Doctoral study in Kansas City! Who would have predicted? I assumed I would never bother getting this far, but then I realized I might actually use it. I think it will be a good career move. And who knows, maybe it will exercise some of the old Eagle Scout demons. Or, it will become a new Eagle Scout demon. Whee! [I never completed my Eagle Scout rank in Boy Scouts, a fact which was a point of considerable discussion and frustration in my family.]

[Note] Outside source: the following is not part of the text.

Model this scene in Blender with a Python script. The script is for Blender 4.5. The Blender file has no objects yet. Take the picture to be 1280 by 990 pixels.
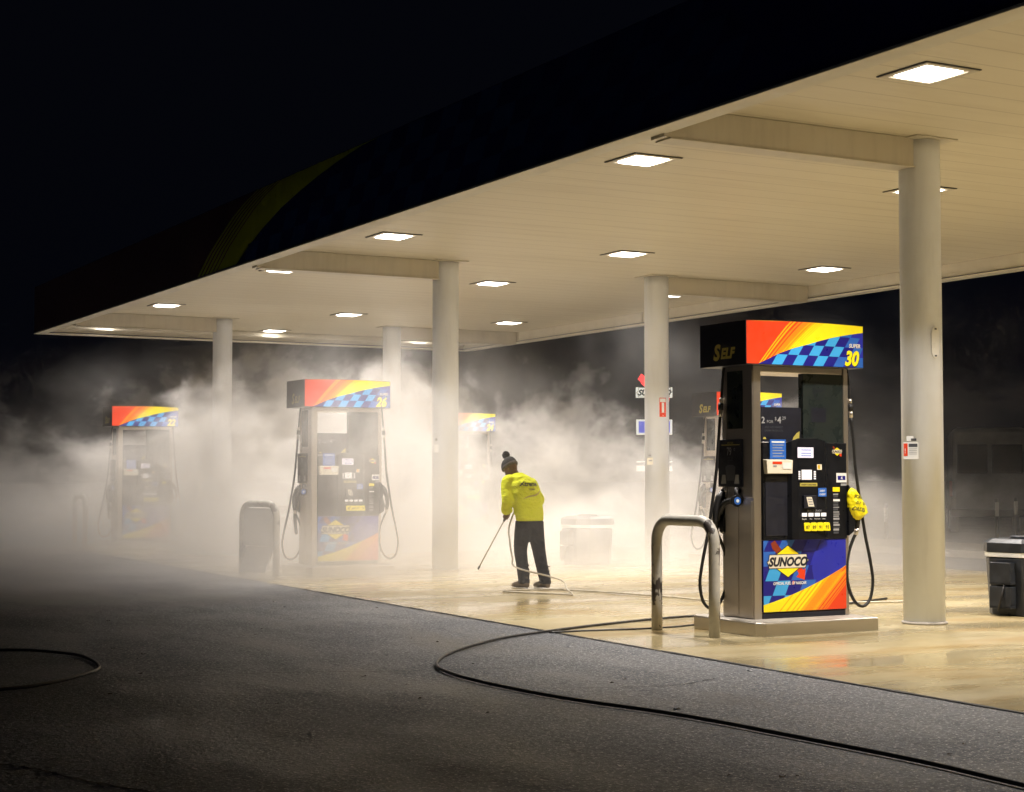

It's fantastic to be on my own again. Living by myself and being responsible has its good points. There's a strange sort of symmetry between what happened four years ago in Columbia, and what's happening here and now. Moving to a new town and school, only acquainted with a couple of people, including a recently married trombone friend who has a baby. I spend a fair amount of time with [this friend and his child], usually Wednesdays after my lesson. I do it partially for the fun of being there, and partially for the purpose of starving off that feeling of being alone. It's hard to escape from that feeling. It's gotten stronger since [a friend's suicide attempt]. It would be nice to have someone to break it down with. I would do it here [i.e., the journal], but I'm wary of only getting regurgitated information that yields the one perspective I already have. I've tried reaching out to friends, but it didn't work. I think it was a problem with my delivery. Or maybe it's just me.